▶ [What you are asked to do]: Word for word, give the material below again, minus any images.
══════
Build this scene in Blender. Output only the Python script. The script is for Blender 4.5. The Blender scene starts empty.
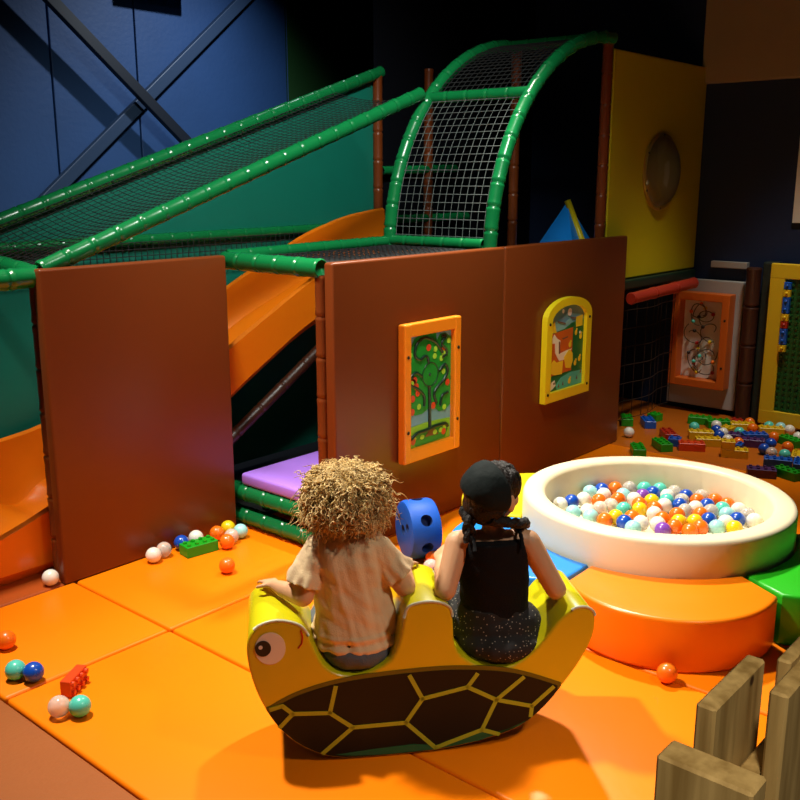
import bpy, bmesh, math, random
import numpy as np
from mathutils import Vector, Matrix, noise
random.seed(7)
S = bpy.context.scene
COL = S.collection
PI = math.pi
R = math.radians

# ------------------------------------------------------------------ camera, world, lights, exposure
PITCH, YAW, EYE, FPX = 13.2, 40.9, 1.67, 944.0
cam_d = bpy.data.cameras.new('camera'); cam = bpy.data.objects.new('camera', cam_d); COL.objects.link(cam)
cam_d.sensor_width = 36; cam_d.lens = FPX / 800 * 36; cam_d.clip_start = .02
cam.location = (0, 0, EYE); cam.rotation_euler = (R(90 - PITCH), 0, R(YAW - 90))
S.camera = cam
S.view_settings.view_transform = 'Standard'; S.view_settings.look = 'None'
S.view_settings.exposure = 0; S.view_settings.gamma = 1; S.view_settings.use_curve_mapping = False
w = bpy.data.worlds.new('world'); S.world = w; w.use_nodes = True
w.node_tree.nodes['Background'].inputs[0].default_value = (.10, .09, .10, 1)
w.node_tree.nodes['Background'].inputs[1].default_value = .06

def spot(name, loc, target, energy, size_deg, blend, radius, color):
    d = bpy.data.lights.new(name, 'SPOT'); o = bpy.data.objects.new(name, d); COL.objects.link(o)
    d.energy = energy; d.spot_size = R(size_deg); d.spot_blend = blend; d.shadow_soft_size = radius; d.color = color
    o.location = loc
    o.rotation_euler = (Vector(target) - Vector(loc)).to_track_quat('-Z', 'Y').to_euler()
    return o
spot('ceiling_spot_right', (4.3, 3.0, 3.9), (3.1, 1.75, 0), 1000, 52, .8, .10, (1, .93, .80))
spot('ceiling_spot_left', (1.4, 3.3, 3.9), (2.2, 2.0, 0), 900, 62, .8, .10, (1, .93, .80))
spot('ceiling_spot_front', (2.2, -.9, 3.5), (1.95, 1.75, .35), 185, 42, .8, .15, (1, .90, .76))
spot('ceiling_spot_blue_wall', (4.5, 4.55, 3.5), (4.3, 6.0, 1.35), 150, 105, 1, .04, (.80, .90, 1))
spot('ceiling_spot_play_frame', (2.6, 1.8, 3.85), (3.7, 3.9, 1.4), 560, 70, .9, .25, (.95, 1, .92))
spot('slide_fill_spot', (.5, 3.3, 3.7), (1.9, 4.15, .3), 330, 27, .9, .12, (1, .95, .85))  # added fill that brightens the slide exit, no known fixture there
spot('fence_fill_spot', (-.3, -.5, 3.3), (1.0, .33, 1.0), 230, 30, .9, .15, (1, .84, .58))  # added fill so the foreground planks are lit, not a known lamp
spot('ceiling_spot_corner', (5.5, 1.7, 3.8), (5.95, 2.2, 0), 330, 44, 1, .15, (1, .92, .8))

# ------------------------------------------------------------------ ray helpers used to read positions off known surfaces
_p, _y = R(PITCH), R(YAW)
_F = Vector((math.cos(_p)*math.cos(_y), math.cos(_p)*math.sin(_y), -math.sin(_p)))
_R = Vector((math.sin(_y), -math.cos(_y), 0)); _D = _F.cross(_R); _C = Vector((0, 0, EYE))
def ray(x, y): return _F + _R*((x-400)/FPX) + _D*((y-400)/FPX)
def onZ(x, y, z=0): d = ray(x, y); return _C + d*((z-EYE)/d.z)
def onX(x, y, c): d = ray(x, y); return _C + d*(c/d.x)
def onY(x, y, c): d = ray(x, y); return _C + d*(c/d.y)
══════
▶ [Task result]:
Build this scene in Blender. Output only the Python script. The script is for Blender 4.5. The Blender scene starts empty.
import bpy, bmesh, math, random
import numpy as np
from mathutils import Vector, Matrix, noise
random.seed(7)
S = bpy.context.scene
COL = S.collection
PI = math.pi
R = math.radians

# ------------------------------------------------------------------ camera, world, lights, exposure
PITCH, YAW, EYE, FPX = 13.2, 40.9, 1.67, 944.0
cam_d = bpy.data.cameras.new('camera'); cam = bpy.data.objects.new('camera', cam_d); COL.objects.link(cam)
cam_d.sensor_width = 36; cam_d.lens = FPX / 800 * 36; cam_d.clip_start = .02
cam.location = (0, 0, EYE); cam.rotation_euler = (R(90 - PITCH), 0, R(YAW - 90))
S.camera = cam
S.view_settings.view_transform = 'Standard'; S.view_settings.look = 'None'
S.view_settings.exposure = 0; S.view_settings.gamma = 1; S.view_settings.use_curve_mapping = False
w = bpy.data.worlds.new('world'); S.world = w; w.use_nodes = True
w.node_tree.nodes['Background'].inputs[0].default_value = (.10, .09, .10, 1)
w.node_tree.nodes['Background'].inputs[1].default_value = .06

def spot(name, loc, target, energy, size_deg, blend, radius, color):
    d = bpy.data.lights.new(name, 'SPOT'); o = bpy.data.objects.new(name, d); COL.objects.link(o)
    d.energy = energy; d.spot_size = R(size_deg); d.spot_blend = blend; d.shadow_soft_size = radius; d.color = color
    o.location = loc
    o.rotation_euler = (Vector(target) - Vector(loc)).to_track_quat('-Z', 'Y').to_euler()
    return o
spot('ceiling_spot_right', (4.3, 3.0, 3.9), (3.1, 1.75, 0), 1000, 52, .8, .10, (1, .93, .80))
spot('ceiling_spot_left', (1.4, 3.3, 3.9), (2.2, 2.0, 0), 900, 62, .8, .10, (1, .93, .80))
spot('ceiling_spot_front', (2.2, -.9, 3.5), (1.95, 1.75, .35), 185, 42, .8, .15, (1, .90, .76))
spot('ceiling_spot_blue_wall', (4.5, 4.55, 3.5), (4.3, 6.0, 1.35), 150, 105, 1, .04, (.80, .90, 1))
spot('ceiling_spot_play_frame', (2.6, 1.8, 3.85), (3.7, 3.9, 1.4), 560, 70, .9, .25, (.95, 1, .92))
spot('slide_fill_spot', (.5, 3.3, 3.7), (1.9, 4.15, .3), 330, 27, .9, .12, (1, .95, .85))  # added fill that brightens the slide exit, no known fixture there
spot('fence_fill_spot', (-.3, -.5, 3.3), (1.0, .33, 1.0), 230, 30, .9, .15, (1, .84, .58))  # added fill so the foreground planks are lit, not a known lamp
spot('ceiling_spot_corner', (5.5, 1.7, 3.8), (5.95, 2.2, 0), 330, 44, 1, .15, (1, .92, .8))

# ------------------------------------------------------------------ ray helpers used to read positions off known surfaces
_p, _y = R(PITCH), R(YAW)
_F = Vector((math.cos(_p)*math.cos(_y), math.cos(_p)*math.sin(_y), -math.sin(_p)))
_R = Vector((math.sin(_y), -math.cos(_y), 0)); _D = _F.cross(_R); _C = Vector((0, 0, EYE))
def ray(x, y): return _F + _R*((x-400)/FPX) + _D*((y-400)/FPX)
def onZ(x, y, z=0): d = ray(x, y); return _C + d*((z-EYE)/d.z)
def onX(x, y, c): d = ray(x, y); return _C + d*(c/d.x)
def onY(x, y, c): d = ray(x, y); return _C + d*(c/d.y)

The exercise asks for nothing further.